In conclusione il ricorso deve essere dichiarato inammissibile. La parte soccombente è tenuta alla rifusione delle spese del giudizio di legittimità liquidate in dispositivo.

La controricorrente ha instato per la condanna della ricorrente ai sensi dell’art. 96 c.p.c., commi 1 e 3. La condotta processuale della ricorrente risulta contraddistinta da colpa grave, essendo stato dedotto un motivo di ricorso per revocazione della sentenza di legittimità, manifestamente inammissibile, in quanto fondato esclusivamente sulla critica rivolta all’apprezzamento compiuto dal Giudice di secondo grado in ordine alla attività valutativa delle risultanze probatorie, e su questione peraltro che era stata oggetto di discussione tra le parti in quanto sottoposta alla pronuncia della Corte di cassazione attraverso la deduzione del vizio di legittimità per violazione di norme di diritto.

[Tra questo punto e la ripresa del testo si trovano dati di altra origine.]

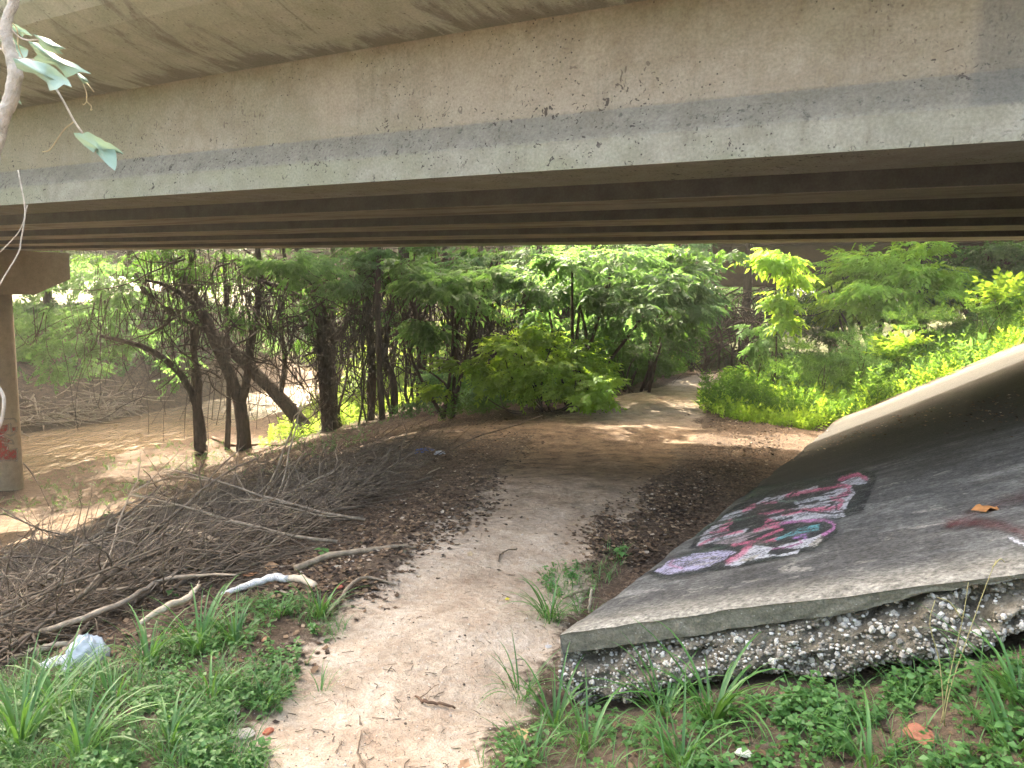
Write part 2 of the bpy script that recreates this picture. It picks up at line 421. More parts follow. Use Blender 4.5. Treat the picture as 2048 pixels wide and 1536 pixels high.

Consegue che il ricorso ex art. 391 bis c.p.c. è stato proposto dalla ricorrente prescindendo del tutto dai presupposti legali della attivazione del rimedio revocatorio, in ciò rimanendo integrato l’elemento soggettivo della colpa grave che legittima la condanna della società ricorrente al pagamento in favore della controricorrente di una somma che può liquidarsi in via equitativa in Euro 6.000,00.

P.Q.M.

dichiara inammissibile il ricorso.

Condanna la ricorrente al pagamento in favore della controricorrente, delle spese del giudizio di legittimità, che liquida in Euro 6.000,00 per compensi, oltre alle spese forfettarie nella misura del 15 per cento, agli esborsi liquidati in Euro 200,00, ed agli accessori di legge.

Visto l’art. 96 c.p.c., comma 3.

Condanna la ricorrente al pagamento in favore della controricorrente di una somma liquidata nell’importo di Euro 6.000,00.

Ai sensi del D.P.R. 30 maggio 2002, n. 115, art. 13, comma 1 quater, inserito dalla L. n. 228 del 2012, art. 1, comma 17, la Corte dà atto che il tenore del dispositivo è tale da giustificare il versamento, se e nella misura dovuto, da parte della ricorrente, dell’ulteriore importo a titolo di contributo unificato pari a quello dovuto per il ricorso, a norma dello stesso art. 13, comma 1-bis.

Così deciso in Roma, il 16 novembre 2020.